In a statement from TSA, Quiet Skies is defined as a necessary preventative measure. “These are people who perhaps haven't done anything previously to put them on a terrorist watch list, but perhaps there are things ... that make us concerned about their future activities or actions. Though TSA did not speak to the nature of the exact criteria for finding “unknown or partially unknown terrorists,” leaked documents to the The Boston Globe reflect that Quiet Skies operates within a vague set of parameters. The partial behavioral checklist screens flyers on everything from excessive perspiration and exaggerated emotions to flight class and in-flight conversation. If your eyes are open and staring, your bags are checked, or if TSA determines the use or lack of curbside pickup as a threat, this could place a flyer on the official watch list. TSA is institutionalizing a fear-based program that seeks to find a needle in a haystack -- rather than use resources to investigate real criminal activity.

Though TSA remains adamant that Quiet Skies receives necessary ethical and legal oversight to ensure all Constitutional rights are upheld, many civil liberties and civil rights activists are still concerned.

According to Professor Jonathan Turley of George Washington University Law, “If this was about foreign citizens, the government would have considerable power.
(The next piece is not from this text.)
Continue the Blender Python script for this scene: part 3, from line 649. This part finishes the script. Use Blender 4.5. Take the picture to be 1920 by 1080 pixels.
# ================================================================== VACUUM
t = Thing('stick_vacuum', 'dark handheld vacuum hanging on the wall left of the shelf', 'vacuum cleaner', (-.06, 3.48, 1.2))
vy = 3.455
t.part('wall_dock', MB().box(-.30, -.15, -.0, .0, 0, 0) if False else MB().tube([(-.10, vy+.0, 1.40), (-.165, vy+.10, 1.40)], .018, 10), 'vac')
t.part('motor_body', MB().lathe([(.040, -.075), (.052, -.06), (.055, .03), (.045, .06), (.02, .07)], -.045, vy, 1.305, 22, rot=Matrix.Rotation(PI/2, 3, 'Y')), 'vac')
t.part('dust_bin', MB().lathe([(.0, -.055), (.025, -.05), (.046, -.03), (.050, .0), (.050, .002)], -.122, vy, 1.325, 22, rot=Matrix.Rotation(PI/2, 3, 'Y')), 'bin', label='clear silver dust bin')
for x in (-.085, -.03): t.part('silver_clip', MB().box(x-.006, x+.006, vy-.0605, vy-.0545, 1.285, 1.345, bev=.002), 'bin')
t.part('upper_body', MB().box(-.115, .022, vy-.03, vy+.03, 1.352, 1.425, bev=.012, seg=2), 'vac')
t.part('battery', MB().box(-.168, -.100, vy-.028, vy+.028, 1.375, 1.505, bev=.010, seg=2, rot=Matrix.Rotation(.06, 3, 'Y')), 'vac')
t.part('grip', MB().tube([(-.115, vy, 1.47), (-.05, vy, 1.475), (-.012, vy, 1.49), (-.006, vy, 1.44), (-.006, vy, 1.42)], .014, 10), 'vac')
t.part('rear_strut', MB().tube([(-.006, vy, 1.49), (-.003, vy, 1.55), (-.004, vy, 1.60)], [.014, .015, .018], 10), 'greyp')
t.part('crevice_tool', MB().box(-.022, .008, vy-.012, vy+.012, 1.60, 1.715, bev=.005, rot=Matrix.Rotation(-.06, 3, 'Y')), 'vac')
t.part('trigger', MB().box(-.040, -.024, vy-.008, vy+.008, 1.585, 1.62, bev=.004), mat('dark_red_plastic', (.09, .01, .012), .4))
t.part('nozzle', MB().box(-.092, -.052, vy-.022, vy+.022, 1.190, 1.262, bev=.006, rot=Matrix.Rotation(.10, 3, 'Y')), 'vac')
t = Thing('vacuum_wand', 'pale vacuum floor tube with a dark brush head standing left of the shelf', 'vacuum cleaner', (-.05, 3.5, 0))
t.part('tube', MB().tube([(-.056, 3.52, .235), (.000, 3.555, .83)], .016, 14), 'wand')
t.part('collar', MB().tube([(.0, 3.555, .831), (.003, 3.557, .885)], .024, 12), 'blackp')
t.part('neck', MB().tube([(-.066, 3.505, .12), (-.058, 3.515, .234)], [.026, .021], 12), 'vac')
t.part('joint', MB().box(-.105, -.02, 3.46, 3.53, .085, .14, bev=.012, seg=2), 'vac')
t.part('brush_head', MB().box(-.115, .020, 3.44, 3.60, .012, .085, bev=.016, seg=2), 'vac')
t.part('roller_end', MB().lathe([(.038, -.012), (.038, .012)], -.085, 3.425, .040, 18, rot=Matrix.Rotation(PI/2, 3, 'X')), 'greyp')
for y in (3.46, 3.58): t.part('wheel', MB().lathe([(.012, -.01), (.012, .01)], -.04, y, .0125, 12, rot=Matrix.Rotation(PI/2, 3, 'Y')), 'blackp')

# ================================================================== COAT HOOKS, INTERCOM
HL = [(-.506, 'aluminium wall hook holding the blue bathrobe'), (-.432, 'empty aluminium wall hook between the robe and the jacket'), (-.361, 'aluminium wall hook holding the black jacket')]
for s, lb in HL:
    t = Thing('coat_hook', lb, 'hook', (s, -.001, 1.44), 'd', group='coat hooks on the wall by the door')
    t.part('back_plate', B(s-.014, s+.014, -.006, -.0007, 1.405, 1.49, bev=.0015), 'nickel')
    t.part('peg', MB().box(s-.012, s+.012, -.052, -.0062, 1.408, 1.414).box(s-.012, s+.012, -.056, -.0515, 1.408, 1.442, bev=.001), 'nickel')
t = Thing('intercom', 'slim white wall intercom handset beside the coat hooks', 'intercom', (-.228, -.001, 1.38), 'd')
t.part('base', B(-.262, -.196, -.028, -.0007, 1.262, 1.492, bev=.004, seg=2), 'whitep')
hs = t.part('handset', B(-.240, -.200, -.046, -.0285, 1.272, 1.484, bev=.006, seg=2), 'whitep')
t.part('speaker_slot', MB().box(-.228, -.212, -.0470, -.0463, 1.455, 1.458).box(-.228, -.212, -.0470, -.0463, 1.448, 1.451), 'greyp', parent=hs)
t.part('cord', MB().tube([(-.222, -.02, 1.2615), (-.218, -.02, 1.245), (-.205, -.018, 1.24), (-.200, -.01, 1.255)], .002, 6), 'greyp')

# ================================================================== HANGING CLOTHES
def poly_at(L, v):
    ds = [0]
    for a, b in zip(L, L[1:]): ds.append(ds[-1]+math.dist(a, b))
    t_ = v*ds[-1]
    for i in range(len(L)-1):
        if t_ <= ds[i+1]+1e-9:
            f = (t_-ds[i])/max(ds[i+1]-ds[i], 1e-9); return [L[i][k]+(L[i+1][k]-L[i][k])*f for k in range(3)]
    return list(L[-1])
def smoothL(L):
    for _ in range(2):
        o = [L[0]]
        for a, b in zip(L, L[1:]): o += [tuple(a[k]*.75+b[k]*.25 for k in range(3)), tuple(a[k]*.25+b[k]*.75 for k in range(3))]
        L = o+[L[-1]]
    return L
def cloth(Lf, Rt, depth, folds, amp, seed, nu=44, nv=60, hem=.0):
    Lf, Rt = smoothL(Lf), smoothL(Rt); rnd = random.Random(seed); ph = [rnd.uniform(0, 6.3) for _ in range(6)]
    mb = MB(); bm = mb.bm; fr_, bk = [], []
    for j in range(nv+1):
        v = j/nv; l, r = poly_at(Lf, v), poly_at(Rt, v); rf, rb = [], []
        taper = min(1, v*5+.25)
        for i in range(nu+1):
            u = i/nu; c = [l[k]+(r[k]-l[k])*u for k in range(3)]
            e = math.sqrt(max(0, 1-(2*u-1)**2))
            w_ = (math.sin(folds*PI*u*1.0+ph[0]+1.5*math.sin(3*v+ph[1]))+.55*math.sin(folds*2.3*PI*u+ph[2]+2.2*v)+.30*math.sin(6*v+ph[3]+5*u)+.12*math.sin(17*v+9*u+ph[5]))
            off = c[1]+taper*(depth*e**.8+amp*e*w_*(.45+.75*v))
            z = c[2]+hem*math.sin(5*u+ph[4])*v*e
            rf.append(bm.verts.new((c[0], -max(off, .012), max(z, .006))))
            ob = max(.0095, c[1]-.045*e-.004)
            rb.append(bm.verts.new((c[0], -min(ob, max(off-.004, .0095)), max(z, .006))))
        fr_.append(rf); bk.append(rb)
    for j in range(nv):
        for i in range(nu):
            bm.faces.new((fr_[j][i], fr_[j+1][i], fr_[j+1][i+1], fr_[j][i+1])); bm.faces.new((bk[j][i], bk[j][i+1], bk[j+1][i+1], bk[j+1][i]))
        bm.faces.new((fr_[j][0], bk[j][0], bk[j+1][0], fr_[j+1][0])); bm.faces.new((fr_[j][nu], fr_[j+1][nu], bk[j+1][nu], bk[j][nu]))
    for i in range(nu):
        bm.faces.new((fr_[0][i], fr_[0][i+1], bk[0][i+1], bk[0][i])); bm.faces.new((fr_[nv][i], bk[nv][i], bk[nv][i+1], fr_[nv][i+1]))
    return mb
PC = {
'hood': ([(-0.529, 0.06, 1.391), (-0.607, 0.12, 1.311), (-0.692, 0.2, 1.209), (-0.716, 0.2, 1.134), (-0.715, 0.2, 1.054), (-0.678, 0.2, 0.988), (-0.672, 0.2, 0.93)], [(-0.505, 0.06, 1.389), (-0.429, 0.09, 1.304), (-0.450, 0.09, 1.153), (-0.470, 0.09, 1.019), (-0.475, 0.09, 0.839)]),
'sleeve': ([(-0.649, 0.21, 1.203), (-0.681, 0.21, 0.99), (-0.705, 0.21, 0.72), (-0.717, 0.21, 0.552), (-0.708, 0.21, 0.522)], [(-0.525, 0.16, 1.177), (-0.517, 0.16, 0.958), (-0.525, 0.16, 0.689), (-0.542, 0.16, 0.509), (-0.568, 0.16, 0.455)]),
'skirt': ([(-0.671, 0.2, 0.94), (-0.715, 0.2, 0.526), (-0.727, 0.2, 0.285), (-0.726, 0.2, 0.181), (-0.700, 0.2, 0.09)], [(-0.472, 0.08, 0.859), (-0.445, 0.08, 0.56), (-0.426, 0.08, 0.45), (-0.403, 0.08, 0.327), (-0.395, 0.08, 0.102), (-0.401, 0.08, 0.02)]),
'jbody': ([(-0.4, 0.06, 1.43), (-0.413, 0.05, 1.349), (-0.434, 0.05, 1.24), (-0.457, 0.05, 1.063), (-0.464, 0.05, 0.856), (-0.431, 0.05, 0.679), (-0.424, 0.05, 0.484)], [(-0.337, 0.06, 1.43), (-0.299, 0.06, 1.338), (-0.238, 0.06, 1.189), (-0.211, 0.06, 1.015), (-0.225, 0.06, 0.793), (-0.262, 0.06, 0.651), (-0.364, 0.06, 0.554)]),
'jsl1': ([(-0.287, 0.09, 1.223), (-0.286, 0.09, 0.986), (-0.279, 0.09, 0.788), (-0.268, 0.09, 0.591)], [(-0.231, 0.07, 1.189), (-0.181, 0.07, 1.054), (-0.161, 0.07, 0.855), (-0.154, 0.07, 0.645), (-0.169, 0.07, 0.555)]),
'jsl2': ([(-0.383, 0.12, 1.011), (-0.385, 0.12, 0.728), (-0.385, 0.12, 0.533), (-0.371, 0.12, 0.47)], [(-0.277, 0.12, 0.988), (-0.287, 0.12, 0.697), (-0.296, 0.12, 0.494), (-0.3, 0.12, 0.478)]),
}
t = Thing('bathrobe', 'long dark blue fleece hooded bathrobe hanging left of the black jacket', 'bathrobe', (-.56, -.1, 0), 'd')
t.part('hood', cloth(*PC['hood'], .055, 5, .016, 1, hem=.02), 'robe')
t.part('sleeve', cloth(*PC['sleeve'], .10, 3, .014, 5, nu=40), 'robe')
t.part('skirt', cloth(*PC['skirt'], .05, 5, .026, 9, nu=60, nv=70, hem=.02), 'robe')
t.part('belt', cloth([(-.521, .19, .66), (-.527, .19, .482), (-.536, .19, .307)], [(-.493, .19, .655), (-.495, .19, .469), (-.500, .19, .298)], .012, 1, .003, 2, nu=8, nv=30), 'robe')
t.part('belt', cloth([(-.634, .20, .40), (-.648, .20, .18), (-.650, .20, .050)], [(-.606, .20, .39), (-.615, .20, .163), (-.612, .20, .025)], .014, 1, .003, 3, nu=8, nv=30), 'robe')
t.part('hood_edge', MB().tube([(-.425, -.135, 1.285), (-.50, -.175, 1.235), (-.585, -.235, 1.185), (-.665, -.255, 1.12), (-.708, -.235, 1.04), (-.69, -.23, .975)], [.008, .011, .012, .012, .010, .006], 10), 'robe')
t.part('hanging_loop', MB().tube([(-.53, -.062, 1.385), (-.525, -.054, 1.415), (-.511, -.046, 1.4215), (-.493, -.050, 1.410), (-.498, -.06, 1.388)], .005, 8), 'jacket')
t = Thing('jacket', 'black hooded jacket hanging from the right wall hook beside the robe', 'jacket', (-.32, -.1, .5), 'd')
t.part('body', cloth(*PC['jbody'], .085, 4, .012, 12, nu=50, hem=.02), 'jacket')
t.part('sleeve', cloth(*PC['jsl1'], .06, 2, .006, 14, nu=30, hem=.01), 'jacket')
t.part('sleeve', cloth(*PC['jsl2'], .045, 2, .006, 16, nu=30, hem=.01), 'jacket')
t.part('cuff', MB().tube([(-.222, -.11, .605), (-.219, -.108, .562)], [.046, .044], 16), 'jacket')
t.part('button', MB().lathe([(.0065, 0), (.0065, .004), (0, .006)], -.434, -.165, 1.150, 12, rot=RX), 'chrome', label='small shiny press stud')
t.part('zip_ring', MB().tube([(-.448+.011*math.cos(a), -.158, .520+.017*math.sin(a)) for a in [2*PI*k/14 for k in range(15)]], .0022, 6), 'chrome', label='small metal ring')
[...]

But if it’s US citizens—US citizens don’t lose their rights simply because they are in an airplane at 30,000 feet.”

Congress has failed to find evidence that TSA’s $800 million budget has lead to effective deterrence and counterterrorism. Additionally, a TSA air marshal has claimed that under “the Department of Justice’s standards, there is no cause to be conducting these secret missions.” So what is the purpose of this invasive and potentially illegal Quiet Skies operation?

People of color, American Muslims and those perceived to be Muslim are already disproportionately targeted by TSA and subjected to excessive screening and unnecessary monitoring in the airport. Given the general lack of transparency regarding Quiet Skies, civil society must press the Department of Homeland Security (DHS) to answer how and why their taxpayer dollars are being used for a program to spy on Americans. The American people are never truly safe when their civil liberties are at risk.